There are no diversions from the formula this time around, such as parachuting or driving. This is a blessing in many ways, as anyone who suffered through the previous game's hovercraft level will attest, but it also means there's nothing to break up the seemingly endless array of enclosed spaces dotted with convenient cover that you must advance through. With gimmicky locations (such as a zoo full of animal corpses) substituting for genuinely enervating combat situations it all settles into a rhythm more soporific than the bombastic presentation would suggest. Suppress. Flank. Eliminate. Rinse. Repeat. The aggro system makes the pattern mechanics easy to identify and follow, but it's not enough to mark Army of Two out from the dozens of other co-op titles that gamers can now choose from.
The game's two stars have also been neutered somewhat. Obviously stinging from jibes about the weird amoral hyper-violent homoeroticism of the original, EA Montreal has dialed down the fist-bumps and frat-boy whoops, but it's arguably an overreaction, stripping the game of its character. It may have been an obnoxious and very silly character, the sort of nihilistic cartoon that makes Bad Boys II look like Jane Austen, but it was the most memorable aspect of an otherwise-underfed third-person action template. By saddling its gleefully brutish protagonists with a flimsy conscience, and setting them in a story that requires them to stomp aimlessly from one side of Shanghai to the other rather than detonating stuff in the four corners of the world, The 40th Day makes surprisingly poor use of its most iconic assets.
So for all that has been improved since the underwhelming quite-goodness of the first game, there's still a perfunctory feeling when the end comes a second time around. A sense that, while diverting and sporadically entertaining, you could have made more memorable use of the time spent popping headshots into hundreds of identikit soldiers. It's a game that draws inspiration from many superior games, and then relies on game design that is never more than merely okay to make the comparison more favourable.
Mock surrender, just one of several co-op features that never prove essential.
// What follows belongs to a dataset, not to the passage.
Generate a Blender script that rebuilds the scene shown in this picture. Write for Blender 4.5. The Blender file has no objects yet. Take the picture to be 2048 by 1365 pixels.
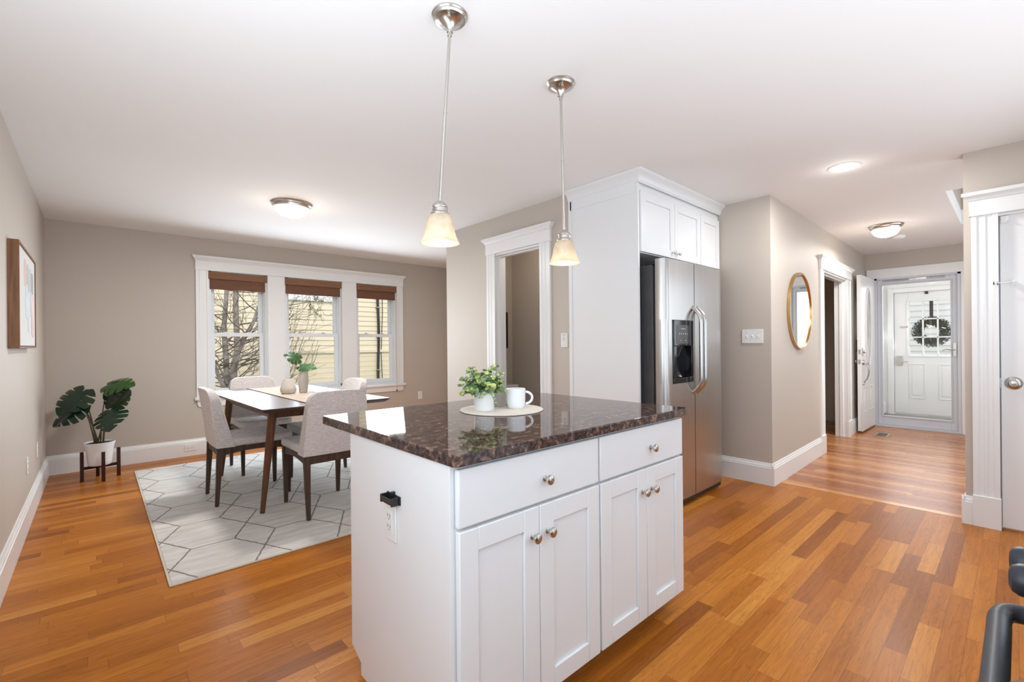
import bpy, bmesh, math, random
from mathutils import Matrix, Vector

# ------------------------------------------------------------------ camera, world, lights, exposure
S = bpy.context.scene
COL = S.collection
PI = math.pi
F_PX, YAW, ROLL, CAM_H = 915.3, math.radians(42.23), math.radians(0.518), 1.21
H = 2.44

cam = bpy.data.cameras.new('camera')
cam.sensor_width = 36.0
cam.lens = F_PX / 2048 * 36.0
cam.shift_y = 5.8 / 2048
cam.clip_start = 0.02
cam_o = bpy.data.objects.new('camera', cam)
COL.objects.link(cam_o)
_f = Vector((math.sin(YAW), math.cos(YAW), 0))
_r0 = Vector((math.cos(YAW), -math.sin(YAW), 0))
_d0 = Vector((0, 0, -1))
_r = _r0 * math.cos(ROLL) + _d0 * math.sin(ROLL)
_u = -(_d0 * math.cos(ROLL) - _r0 * math.sin(ROLL))
cam_o.matrix_world = Matrix(((_r.x, _u.x, -_f.x, 0), (_r.y, _u.y, -_f.y, 0), (_r.z, _u.z, -_f.z, CAM_H), (0, 0, 0, 1)))
S.camera = cam_o

S.view_settings.view_transform = 'Standard'
S.view_settings.look = 'None'
S.view_settings.gamma = 1.0
S.view_settings.use_curve_mapping = False
S.view_settings.exposure = 0.90

W = bpy.data.worlds.new('world')
S.world = W
W.use_nodes = True
_bg = W.node_tree.nodes['Background']
_bg.inputs['Color'].default_value = (0.93, 0.97, 1.0, 1)
_bg.inputs['Strength'].default_value = 0.80

def area(name, loc, target, sx, sy, watts, color=(1, 1, 1)):
    l = bpy.data.lights.new(name, 'AREA')
    l.shape = 'RECTANGLE'; l.size = sx; l.size_y = sy; l.energy = watts; l.color = color
    o = bpy.data.objects.new(name, l); COL.objects.link(o)
    o.location = loc
    o.rotation_euler = (Vector(target) - Vector(loc)).to_track_quat('-Z', 'Y').to_euler()
    return o

def point(name, loc, watts, color=(1, 0.86, 0.7), r=0.04):
    l = bpy.data.lights.new(name, 'POINT'); l.energy = watts; l.color = color; l.shadow_soft_size = r
    o = bpy.data.objects.new(name, l); COL.objects.link(o); o.location = loc
    return o

_sun = bpy.data.lights.new('sun', 'SUN'); _sun.energy = 0.8; _sun.angle = math.radians(12); _sun.color = (1, 0.96, 0.9)
_so = bpy.data.objects.new('sun', _sun); COL.objects.link(_so)
_so.rotation_euler = (math.radians(48), 0, math.radians(-12))
# unseen fill panels added on the closed kitchen walls behind and beside the camera
DAY = (0.86, 0.985, 1.10)
area('fill_kitchen_left', (-0.33, 1.0, 1.45), (3, 1.6, 1.35), 2.2, 1.5, 14, (0.82, 0.98, 1.14))
area('fill_kitchen_back', (1.9, -0.77, 1.35), (2.2, 3, 1.4), 4.2, 2.0, 15.5, (0.80, 0.975, 1.16))
area('fill_kitchen_right', (3.3, -0.76, 1.3), (2.3, 1.2, 0.8), 1.2, 1.4, 7, (0.80, 0.975, 1.16))
for _x, _w in ((1.251, 0.55), (2.117, 0.66), (2.988, 0.55)):     # one in each dining window opening
    area('daylight_dining', (_x, 6.0, 1.30), (_x * 0.9 + 0.15, 3.0, 0.65), _w, 1.15, 10.6 * _w / 0.6, DAY)
area('fill_stairs', (5.9, -0.86, 1.25), (5.9, 1.4, 0.9), 2.7, 1.9, 24, DAY)  # added fill to brighten the hall wall; the stair wall has no window
area('daylight_porch', (9.75, 0.75, 1.45), (8.3, 0.8, 0.9), 1.5, 1.9, 12, (0.95, 0.99, 1.02))
area('fill_porch_side', (9.0, -0.46, 1.4), (9.4, 1.2, 1.2), 0.9, 1.2, 11, (0.95, 0.98, 1.0))  # added fill panel to whiten the porch; its side wall is solid
area('fill_ceiling_left', (-0.05, 0.7, 1.1), (-0.05, 1.1, 4.5), 0.5, 2.4, 12, (0.86, 0.985, 1.10))  # unseen panel aimed up, added to brighten the ceiling
area('fill_ceiling_right', (2.0, -0.42, 0.95), (2.1, 0.0, 4.5), 3.0, 0.7, 11, (0.86, 0.985, 1.10))  # second upward panel, added to even out the ceiling on the right
point('fill_washroom', (3.35, 3.2, 2.2), 2.6, (1, 0.9, 0.75), 0.08)  # added point light without a fixture, lifts the dark doorway

# ------------------------------------------------------------------ material helpers
class NT:
    def __init__(s, name):
        s.m = bpy.data.materials.new(name); s.m.use_nodes = True
        s.t = s.m.node_tree; s.n = s.t.nodes; s.l = s.t.links
        s.b = s.n['Principled BSDF']; s.out = s.n['Material Output']
    def node(s, typ, **kw):
        n = s.n.new(typ)
        for k, v in kw.items(): setattr(n, k, v)
        return n
    def put(s, sock, v):
        if hasattr(v, 'is_output') or isinstance(v, bpy.types.NodeSocket): s.l.new(v, sock)
        else: sock.default_value = v
    def math(s, op, a, b=0.0, c=None):
        n = s.node('ShaderNodeMath', operation=op)
        s.put(n.inputs[0], a); s.put(n.inputs[1], b)
        if c is not None: s.put(n.inputs[2], c)
        return n.outputs[0]
    def pos(s):
        return s.node('ShaderNodeNewGeometry').outputs['Position']
    def obj(s):
        return s.node('ShaderNodeTexCoord').outputs['Object']
    def sep(s, v):
        n = s.node('ShaderNodeSeparateXYZ'); s.l.new(v, n.inputs[0]); return n.outputs
    def comb(s, x, y, z):
        n = s.node('ShaderNodeCombineXYZ')
        for i, v in enumerate((x, y, z)): s.put(n.inputs[i], v)
        return n.outputs[0]
    def noise(s, vec, scale, detail=2.0, rough=0.5, dist=0.0):
        n = s.node('ShaderNodeTexNoise')
        if vec is not None: s.l.new(vec, n.inputs['Vector'])
        n.inputs['Scale'].default_value = scale; n.inputs['Detail'].default_value = detail
        n.inputs['Roughness'].default_value = rough; n.inputs['Distortion'].default_value = dist
        return n.outputs['Fac']
    def scalev(s, v, sc):
        n = s.node('ShaderNodeMapping'); s.l.new(v, n.inputs['Vector']); n.inputs['Scale'].default_value = sc
        return n.outputs[0]
    def ramp(s, fac, stops, interp='LINEAR'):
        n = s.node('ShaderNodeValToRGB'); n.color_ramp.interpolation = interp
        e = n.color_ramp.elements
        while len(e) < len(stops): e.new(0.5)
        for i, (p, c) in enumerate(stops):
            e[i].position = p; e[i].color = (c[0], c[1], c[2], 1)
        s.put(n.inputs['Fac'], fac); return n.outputs['Color']
    def mix(s, fac, a, b, mode='MIX'):
        n = s.node('ShaderNodeMix', data_type='RGBA', blend_type=mode)
        s.put(n.inputs[0], fac)
        for i, v in ((6, a), (7, b)):
            if isinstance(v, tuple): v = (v[0], v[1], v[2], 1)
            s.put(n.inputs[i], v)
        return n.outputs[2]
    def bump(s, h, strength=0.2, dist=0.002):
        n = s.node('ShaderNodeBump'); n.inputs['Strength'].default_value = strength; n.inputs['Distance'].default_value = dist
        s.l.new(h, n.inputs['Height']); s.l.new(n.outputs[0], s.b.inputs['Normal'])
    def set(s, **kw):
        for k, v in kw.items():
            k = {'color': 'Base Color', 'rough': 'Roughness', 'metal': 'Metallic', 'coat': 'Coat Weight', 'coat_rough': 'Coat Roughness',
                 'emit': 'Emission Color', 'emit_s': 'Emission Strength', 'spec': 'Specular IOR Level', 'trans': 'Transmission Weight',
                 'aniso': 'Anisotropic', 'sheen': 'Sheen Weight', 'sss': 'Subsurface Weight'}.get(k, k)
            if isinstance(v, tuple) and len(v) == 3: v = (v[0], v[1], v[2], 1)
            s.put(s.b.inputs[k], v)
        return s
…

Multiplayer may yet prove its saving grace, of course. The servers were unavailable at the time of this review, so split-screen co-op was the only element that could be tested. The servers will be region-free this time around, so there will be more games to join, but it remains to be seen if the base-capture variant Control will be a worthy replacement for Bounty mode, and if the decision to turn Extraction into a long-haul survival mode (and one that is unlocked by a pre-order code, no less) will be enough to build up a worthwhile user-base.
There's little doubt that anyone who fell in love with the first game's slender charms will be enthused by the prospect of more of the same delivered with a higher degree of HD polish. With its A-list production still held back by B-list ambition, though, there's ultimately not enough of substance to lure players away from the multitude of other co-op gaming experiences for more than a few days.